Work to be completed:
Restate the whole of the material. Keep every word, and drop the pictures.
▼
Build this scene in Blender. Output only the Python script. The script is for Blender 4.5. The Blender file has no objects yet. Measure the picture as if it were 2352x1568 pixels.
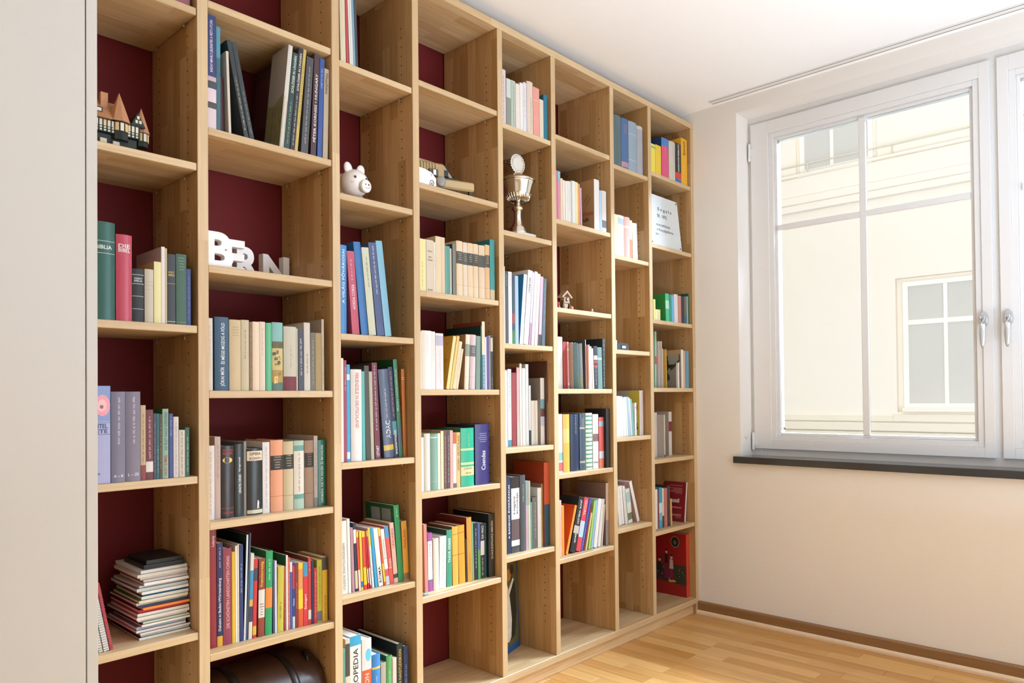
import bpy, math, random
from mathutils import Vector, Matrix
random.seed(7)
R=math.radians; PI=math.pi
sc=bpy.context.scene
# ------------------------------------------------------------------ camera, world, lights, exposure
cam=bpy.data.cameras.new('camera'); co=bpy.data.objects.new('camera',cam); sc.collection.objects.link(co)
cam.sensor_width=36; cam.lens=36*1673.6131/2352; cam.shift_y=(891.1713-784)/2352; cam.clip_start=.05; cam.clip_end=200
co.matrix_world=Matrix(((0.684834,-0.003408,-0.728691,-0.001908),(-0.728636,-0.016358,-0.684706,-1.926808),(-0.009587,0.999860,-0.013685,1.137882),(0.000000,0.000000,0.000000,1.000000)))
sc.camera=co
sc.view_settings.view_transform='Standard'; sc.view_settings.look='None'
sc.view_settings.gamma=1; sc.view_settings.use_curve_mapping=False
sc.view_settings.exposure=-0.16
sc.cycles.use_denoising=True; sc.cycles.use_adaptive_sampling=True; sc.cycles.adaptive_threshold=.02
sc.cycles.max_bounces=8; sc.cycles.diffuse_bounces=5; sc.cycles.glossy_bounces=3; sc.cycles.transparent_max_bounces=10
sc.cycles.sample_clamp_indirect=6; sc.cycles.caustics_reflective=False; sc.cycles.caustics_refractive=False
w=bpy.data.worlds.new('overcast_sky'); sc.world=w; w.use_nodes=True
bg=w.node_tree.nodes['Background']; bg.inputs[0].default_value=(1,.968,.925,1); bg.inputs[1].default_value=1.16
def area(name,loc,rot,sx,sy,power,col):
    l=bpy.data.lights.new(name,'AREA'); l.shape='RECTANGLE'; l.size=sx; l.size_y=sy; l.energy=power; l.color=col
    o=bpy.data.objects.new(name,l); sc.collection.objects.link(o); o.location=loc; o.rotation_euler=rot
    return o
XW=3.4703; ZC=2.6436
# daylight at an unseen right-wall window behind the camera, then two added fill lamps
DAY=(.715,1.0,1.37)
area('daylight_courtyard',(XW+.12,-3.6,1.70),(0,R(90),0),1.7,1.6,34,DAY)
area('added_sky_fill',(5.2,-1.5,4.3),(0,R(46),0),2.2,4.2,4800,(.80,.995,1.28))  # added lamp above the sight line, strengthens sky light through the window
area('added_ceiling_uplight',(1.95,-2.85,.6),(R(180),0,0),1.6,1.6,86,DAY)  # added upward lamp without a fixture, brightens the ceiling for soft fill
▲
Answer to the problem:
Build this scene in Blender. Output only the Python script. The script is for Blender 4.5. The Blender file has no objects yet. Measure the picture as if it were 2352x1568 pixels.
import bpy, math, random
from mathutils import Vector, Matrix
random.seed(7)
R=math.radians; PI=math.pi
sc=bpy.context.scene
# ------------------------------------------------------------------ camera, world, lights, exposure
cam=bpy.data.cameras.new('camera'); co=bpy.data.objects.new('camera',cam); sc.collection.objects.link(co)
cam.sensor_width=36; cam.lens=36*1673.6131/2352; cam.shift_y=(891.1713-784)/2352; cam.clip_start=.05; cam.clip_end=200
co.matrix_world=Matrix(((0.684834,-0.003408,-0.728691,-0.001908),(-0.728636,-0.016358,-0.684706,-1.926808),(-0.009587,0.999860,-0.013685,1.137882),(0.000000,0.000000,0.000000,1.000000)))
sc.camera=co
sc.view_settings.view_transform='Standard'; sc.view_settings.look='None'
sc.view_settings.gamma=1; sc.view_settings.use_curve_mapping=False
sc.view_settings.exposure=-0.16
sc.cycles.use_denoising=True; sc.cycles.use_adaptive_sampling=True; sc.cycles.adaptive_threshold=.02
sc.cycles.max_bounces=8; sc.cycles.diffuse_bounces=5; sc.cycles.glossy_bounces=3; sc.cycles.transparent_max_bounces=10
sc.cycles.sample_clamp_indirect=6; sc.cycles.caustics_reflective=False; sc.cycles.caustics_refractive=False
w=bpy.data.worlds.new('overcast_sky'); sc.world=w; w.use_nodes=True
bg=w.node_tree.nodes['Background']; bg.inputs[0].default_value=(1,.968,.925,1); bg.inputs[1].default_value=1.16
def area(name,loc,rot,sx,sy,power,col):
    l=bpy.data.lights.new(name,'AREA'); l.shape='RECTANGLE'; l.size=sx; l.size_y=sy; l.energy=power; l.color=col
    o=bpy.data.objects.new(name,l); sc.collection.objects.link(o); o.location=loc; o.rotation_euler=rot
    return o
XW=3.4703; ZC=2.6436
# daylight at an unseen right-wall window behind the camera, then two added fill lamps
DAY=(.715,1.0,1.37)
area('daylight_courtyard',(XW+.12,-3.6,1.70),(0,R(90),0),1.7,1.6,34,DAY)
area('added_sky_fill',(5.2,-1.5,4.3),(0,R(46),0),2.2,4.2,4800,(.80,.995,1.28))  # added lamp above the sight line, strengthens sky light through the window
area('added_ceiling_uplight',(1.95,-2.85,.6),(R(180),0,0),1.6,1.6,86,DAY)  # added upward lamp without a fixture, brightens the ceiling for soft fill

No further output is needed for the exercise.